Towards 6G: Paradigm of realistic terahertz channel modeling

Abstract

Terahertz (THz) communications are envisioned as a key technology for the sixth-generation wireless communication system (6G). However, it is not practical to perform large-scale channel measurements with high degrees of freedom at THz frequency band. This makes empirical or stochastic modeling approaches relying on measurements no longer stand. In order to break through the bottleneck of scarce full-dimensional channel sounding measurements, this paper presents a novel paradigm for THz channel modeling towards 6G. With the core of high-performance ray tracing (RT), the presented paradigm requires merely quite limited channel sounding to calibrate the geometry and material electromagnetic (EM) properties of the three-dimensional (3D) environment model in the target scenarios.
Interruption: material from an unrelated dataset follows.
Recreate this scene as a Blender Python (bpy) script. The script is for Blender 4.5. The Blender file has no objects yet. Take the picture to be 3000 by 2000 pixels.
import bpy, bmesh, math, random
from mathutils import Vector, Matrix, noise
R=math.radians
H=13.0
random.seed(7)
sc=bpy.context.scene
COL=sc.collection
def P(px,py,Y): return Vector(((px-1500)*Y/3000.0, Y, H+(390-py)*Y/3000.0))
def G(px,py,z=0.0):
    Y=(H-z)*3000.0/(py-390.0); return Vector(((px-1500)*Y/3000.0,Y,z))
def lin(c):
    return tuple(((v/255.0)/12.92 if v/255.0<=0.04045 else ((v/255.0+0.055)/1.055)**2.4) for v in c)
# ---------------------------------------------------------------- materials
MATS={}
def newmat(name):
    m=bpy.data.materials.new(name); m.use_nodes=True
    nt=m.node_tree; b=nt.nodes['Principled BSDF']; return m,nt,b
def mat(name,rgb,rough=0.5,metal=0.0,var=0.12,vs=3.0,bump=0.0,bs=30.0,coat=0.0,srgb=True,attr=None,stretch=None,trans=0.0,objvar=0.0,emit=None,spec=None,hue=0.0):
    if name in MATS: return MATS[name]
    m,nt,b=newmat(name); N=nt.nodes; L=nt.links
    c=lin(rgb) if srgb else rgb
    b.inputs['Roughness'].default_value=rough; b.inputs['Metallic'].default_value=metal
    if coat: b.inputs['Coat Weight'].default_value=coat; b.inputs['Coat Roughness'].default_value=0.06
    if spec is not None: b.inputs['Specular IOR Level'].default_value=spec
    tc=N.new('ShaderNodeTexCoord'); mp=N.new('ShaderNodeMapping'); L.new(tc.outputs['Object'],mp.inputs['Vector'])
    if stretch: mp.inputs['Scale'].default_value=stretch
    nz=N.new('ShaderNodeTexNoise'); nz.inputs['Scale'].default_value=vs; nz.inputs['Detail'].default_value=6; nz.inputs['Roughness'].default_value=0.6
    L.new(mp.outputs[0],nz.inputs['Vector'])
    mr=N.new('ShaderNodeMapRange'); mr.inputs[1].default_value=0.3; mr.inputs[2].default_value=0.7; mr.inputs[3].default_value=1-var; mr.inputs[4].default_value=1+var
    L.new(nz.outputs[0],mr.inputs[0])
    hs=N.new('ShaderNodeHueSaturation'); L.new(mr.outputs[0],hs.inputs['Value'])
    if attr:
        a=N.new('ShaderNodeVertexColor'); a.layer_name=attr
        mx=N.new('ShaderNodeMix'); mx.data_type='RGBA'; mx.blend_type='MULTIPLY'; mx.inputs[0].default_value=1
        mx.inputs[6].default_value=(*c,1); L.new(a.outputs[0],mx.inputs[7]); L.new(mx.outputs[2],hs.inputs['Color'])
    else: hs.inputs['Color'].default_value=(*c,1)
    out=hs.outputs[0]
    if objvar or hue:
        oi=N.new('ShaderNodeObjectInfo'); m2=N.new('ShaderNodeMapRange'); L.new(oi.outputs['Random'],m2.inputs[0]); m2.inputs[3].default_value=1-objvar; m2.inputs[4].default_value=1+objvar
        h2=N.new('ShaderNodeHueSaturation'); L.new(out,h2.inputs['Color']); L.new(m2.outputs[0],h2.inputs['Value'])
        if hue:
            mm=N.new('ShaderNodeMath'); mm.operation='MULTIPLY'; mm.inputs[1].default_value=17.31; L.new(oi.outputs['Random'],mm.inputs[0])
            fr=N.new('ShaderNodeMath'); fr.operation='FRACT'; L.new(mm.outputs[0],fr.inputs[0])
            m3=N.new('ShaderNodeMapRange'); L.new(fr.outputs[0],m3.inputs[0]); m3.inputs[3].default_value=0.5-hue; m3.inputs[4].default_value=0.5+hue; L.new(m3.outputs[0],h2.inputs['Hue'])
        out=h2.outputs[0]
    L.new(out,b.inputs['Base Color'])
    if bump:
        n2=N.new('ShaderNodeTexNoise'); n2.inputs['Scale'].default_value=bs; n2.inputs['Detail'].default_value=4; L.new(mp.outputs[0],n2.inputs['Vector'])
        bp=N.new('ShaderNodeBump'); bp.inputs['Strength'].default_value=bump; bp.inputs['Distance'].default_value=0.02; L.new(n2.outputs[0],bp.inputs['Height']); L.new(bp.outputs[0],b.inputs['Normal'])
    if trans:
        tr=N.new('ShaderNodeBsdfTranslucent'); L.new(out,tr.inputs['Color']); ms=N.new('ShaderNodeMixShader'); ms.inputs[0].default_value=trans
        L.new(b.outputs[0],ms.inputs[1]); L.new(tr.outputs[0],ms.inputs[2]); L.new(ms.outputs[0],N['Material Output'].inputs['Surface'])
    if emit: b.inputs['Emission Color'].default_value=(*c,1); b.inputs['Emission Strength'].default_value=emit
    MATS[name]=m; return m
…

Then, through extensive RT simulations, the parameters extracted from RT simulations can be fed into either ray-based novel stochastic channel models or cluster-based standard channel model families. Verified by RT simulations, these models can generate realistic channels that are valuable for the design and evaluation of THz systems. Representing two ends of 6G THz use cases from microscopy to macroscopy, case studies are made for close-proximity communications, wireless connections on a desktop, and smart rail mobility, respectively. Last but not least, new concerns on channel modeling resulting from distinguishing features of THz wave are discussed regarding propagation, antenna array, and device aspects, respectively.